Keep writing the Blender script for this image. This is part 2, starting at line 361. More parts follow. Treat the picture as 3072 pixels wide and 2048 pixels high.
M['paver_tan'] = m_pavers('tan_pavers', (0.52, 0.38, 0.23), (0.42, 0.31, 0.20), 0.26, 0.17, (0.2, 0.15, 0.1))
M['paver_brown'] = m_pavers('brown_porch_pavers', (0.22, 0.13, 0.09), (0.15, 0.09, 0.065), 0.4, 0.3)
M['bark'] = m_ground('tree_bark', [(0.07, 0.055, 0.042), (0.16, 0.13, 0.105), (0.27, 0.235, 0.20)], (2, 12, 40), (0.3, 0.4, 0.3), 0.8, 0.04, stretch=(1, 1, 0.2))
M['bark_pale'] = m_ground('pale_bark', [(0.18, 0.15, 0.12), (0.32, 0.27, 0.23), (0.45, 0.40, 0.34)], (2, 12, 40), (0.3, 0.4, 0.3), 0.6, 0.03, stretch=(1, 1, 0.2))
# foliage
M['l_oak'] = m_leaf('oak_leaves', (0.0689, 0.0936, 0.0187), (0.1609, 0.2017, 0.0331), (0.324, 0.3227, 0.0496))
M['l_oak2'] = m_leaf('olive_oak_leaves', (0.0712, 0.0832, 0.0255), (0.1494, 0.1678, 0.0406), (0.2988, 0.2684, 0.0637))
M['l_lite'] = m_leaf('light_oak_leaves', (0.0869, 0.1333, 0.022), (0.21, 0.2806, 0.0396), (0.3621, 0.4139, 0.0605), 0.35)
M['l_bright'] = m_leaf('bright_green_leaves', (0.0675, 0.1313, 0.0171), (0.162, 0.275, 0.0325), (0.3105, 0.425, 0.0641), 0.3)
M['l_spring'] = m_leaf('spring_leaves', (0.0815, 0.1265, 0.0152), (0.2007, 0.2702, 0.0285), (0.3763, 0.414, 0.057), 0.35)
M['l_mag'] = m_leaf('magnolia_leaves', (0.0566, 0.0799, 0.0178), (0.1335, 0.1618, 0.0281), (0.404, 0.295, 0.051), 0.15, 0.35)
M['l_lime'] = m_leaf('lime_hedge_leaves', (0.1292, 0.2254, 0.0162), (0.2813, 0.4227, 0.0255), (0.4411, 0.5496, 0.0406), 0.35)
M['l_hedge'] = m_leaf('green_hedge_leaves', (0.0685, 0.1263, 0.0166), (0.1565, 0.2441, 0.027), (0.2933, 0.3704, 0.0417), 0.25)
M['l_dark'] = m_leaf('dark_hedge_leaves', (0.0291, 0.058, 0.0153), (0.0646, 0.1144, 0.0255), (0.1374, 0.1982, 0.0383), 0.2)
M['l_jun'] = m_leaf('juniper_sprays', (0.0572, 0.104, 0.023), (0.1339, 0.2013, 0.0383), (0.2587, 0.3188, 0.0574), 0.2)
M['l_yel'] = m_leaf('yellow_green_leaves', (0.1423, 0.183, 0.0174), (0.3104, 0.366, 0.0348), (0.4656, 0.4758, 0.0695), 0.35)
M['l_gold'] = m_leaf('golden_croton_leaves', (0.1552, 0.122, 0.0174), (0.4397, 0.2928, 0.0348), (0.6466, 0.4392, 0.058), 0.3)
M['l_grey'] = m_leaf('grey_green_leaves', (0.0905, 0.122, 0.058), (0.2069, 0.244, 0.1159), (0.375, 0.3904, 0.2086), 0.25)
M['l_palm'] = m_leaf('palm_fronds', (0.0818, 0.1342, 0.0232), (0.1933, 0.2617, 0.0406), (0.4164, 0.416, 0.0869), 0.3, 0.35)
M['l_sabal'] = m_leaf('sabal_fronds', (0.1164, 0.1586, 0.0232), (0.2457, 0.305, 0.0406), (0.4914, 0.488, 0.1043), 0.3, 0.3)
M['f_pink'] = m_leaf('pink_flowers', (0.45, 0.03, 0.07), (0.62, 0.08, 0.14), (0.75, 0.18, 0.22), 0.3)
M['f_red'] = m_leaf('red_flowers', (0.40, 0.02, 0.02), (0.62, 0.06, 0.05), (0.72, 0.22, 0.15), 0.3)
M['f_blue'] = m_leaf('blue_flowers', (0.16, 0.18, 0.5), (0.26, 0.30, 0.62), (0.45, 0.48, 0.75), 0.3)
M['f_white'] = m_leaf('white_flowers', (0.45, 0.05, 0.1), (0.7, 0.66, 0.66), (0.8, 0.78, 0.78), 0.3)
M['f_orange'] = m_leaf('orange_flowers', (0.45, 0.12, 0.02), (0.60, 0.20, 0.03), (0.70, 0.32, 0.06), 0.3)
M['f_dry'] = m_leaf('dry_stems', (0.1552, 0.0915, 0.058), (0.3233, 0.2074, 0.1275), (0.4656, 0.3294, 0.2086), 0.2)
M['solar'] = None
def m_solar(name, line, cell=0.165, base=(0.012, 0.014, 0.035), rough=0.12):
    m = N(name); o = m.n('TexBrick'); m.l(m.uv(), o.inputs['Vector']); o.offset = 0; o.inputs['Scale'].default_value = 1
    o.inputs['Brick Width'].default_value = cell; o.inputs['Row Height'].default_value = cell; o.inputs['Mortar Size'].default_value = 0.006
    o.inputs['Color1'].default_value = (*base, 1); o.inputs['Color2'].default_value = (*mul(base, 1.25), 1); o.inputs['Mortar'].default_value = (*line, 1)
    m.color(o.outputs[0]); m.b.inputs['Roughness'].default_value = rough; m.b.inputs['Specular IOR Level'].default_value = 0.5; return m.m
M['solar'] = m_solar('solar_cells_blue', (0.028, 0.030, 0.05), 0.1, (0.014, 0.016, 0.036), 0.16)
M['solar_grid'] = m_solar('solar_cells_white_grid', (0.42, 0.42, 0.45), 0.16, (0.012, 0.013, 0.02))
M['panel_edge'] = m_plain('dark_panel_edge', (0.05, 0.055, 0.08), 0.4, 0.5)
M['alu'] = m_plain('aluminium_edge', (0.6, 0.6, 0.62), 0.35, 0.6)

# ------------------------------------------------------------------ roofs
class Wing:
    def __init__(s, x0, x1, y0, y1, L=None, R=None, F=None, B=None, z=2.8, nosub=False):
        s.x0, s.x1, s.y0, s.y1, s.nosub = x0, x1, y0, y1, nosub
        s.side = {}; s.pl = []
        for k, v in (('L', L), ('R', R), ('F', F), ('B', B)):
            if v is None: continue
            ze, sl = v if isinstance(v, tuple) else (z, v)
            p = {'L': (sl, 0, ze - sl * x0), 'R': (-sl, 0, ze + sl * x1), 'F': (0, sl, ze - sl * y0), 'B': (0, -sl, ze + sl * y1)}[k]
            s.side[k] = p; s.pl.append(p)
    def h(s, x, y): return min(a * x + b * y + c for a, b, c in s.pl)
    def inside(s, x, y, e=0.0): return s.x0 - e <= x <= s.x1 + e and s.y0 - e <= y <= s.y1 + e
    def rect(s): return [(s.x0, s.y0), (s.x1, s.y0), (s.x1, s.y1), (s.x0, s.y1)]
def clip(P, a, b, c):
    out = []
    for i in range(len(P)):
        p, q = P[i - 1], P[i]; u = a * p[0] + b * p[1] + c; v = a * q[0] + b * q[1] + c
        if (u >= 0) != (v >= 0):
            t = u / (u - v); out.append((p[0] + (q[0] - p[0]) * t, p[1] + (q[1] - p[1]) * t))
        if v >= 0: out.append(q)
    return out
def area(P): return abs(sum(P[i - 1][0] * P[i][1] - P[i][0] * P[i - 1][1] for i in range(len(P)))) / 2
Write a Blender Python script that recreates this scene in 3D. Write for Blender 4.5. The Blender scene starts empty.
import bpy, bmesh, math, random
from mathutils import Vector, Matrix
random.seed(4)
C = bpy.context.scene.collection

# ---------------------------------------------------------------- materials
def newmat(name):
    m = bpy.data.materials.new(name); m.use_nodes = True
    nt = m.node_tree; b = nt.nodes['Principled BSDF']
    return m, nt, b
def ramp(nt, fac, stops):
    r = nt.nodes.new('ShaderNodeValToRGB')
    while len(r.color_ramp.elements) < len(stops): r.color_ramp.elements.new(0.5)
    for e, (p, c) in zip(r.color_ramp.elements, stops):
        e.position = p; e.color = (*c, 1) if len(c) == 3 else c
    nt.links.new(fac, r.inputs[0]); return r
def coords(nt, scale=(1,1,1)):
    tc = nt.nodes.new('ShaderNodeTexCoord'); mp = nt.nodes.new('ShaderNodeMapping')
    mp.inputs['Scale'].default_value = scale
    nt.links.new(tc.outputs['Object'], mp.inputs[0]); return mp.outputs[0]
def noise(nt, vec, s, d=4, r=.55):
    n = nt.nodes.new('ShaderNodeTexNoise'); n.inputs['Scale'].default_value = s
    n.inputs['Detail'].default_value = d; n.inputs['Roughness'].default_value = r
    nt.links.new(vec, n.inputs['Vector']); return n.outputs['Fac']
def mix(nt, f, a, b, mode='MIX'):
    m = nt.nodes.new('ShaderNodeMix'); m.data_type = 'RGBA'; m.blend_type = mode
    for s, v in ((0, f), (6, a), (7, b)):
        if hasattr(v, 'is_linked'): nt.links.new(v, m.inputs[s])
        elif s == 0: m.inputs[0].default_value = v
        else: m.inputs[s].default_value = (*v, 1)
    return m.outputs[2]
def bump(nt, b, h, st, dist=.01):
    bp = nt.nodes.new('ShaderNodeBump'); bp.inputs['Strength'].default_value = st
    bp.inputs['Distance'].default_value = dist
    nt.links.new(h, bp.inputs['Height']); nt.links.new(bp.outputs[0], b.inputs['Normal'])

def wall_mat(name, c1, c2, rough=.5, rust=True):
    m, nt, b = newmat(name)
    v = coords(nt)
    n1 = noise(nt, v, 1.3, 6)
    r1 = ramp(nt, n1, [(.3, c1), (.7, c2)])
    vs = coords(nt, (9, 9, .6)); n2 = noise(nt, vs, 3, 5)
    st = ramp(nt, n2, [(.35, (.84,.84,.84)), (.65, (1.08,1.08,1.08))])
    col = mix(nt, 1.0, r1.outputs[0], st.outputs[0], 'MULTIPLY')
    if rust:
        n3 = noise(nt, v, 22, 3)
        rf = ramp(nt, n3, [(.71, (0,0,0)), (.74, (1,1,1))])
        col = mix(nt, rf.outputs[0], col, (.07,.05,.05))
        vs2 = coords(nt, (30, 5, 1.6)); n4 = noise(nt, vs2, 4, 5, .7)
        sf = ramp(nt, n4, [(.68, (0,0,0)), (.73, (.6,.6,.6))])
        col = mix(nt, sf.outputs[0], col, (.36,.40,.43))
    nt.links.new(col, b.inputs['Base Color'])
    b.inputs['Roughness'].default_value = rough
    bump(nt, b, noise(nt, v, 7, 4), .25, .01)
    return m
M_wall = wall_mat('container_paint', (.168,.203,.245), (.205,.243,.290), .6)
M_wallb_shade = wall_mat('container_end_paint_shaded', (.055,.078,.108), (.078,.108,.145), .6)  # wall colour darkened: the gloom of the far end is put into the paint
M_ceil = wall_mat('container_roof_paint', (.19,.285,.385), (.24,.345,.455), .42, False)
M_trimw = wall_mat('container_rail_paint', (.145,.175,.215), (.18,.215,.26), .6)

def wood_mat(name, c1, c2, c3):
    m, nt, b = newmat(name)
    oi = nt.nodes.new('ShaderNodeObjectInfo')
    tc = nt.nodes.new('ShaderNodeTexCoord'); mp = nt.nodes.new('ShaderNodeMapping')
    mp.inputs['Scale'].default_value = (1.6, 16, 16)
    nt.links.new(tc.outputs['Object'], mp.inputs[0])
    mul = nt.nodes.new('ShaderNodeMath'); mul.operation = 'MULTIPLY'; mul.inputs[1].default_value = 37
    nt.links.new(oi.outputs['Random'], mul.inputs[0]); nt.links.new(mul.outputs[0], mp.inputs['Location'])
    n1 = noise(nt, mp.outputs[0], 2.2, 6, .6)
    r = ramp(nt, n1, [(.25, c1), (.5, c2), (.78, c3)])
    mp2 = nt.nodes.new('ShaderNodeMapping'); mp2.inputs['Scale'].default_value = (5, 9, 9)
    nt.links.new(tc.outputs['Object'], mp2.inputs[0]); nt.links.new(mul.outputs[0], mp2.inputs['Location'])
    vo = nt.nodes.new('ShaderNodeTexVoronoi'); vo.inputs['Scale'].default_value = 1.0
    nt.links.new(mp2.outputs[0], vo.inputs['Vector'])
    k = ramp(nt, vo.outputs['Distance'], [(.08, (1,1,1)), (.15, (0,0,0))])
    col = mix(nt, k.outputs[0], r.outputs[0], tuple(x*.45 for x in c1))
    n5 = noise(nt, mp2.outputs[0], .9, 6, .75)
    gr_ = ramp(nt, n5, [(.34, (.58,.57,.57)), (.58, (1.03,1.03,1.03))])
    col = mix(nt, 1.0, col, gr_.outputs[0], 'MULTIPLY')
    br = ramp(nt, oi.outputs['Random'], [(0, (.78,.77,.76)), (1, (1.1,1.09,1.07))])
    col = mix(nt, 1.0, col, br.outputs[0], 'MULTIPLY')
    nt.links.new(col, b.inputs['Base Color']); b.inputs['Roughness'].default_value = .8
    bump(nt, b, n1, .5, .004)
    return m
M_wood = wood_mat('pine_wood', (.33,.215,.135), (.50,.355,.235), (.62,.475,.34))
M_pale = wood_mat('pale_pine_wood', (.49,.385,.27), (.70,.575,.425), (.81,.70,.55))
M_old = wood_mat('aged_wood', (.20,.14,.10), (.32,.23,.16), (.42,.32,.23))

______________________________

▶ **WRITTEN INSTRUCTION**
Only the lines from the one with "(.168,.203,.245), (.205,.243,.290), .6)" up to the one with "(.145,.175,.215), (.18,.215,.26), .6)" should be repeated, both included, exactly as they appear.

▶ **ANSWER TO THE EXERCISE**
M_wall = wall_mat('container_paint', (.168,.203,.245), (.205,.243,.290), .6)
M_wallb_shade = wall_mat('container_end_paint_shaded', (.055,.078,.108), (.078,.108,.145), .6)  # wall colour darkened: the gloom of the far end is put into the paint
M_ceil = wall_mat('container_roof_paint', (.19,.285,.385), (.24,.345,.455), .42, False)
M_trimw = wall_mat('container_rail_paint', (.145,.175,.215), (.18,.215,.26), .6)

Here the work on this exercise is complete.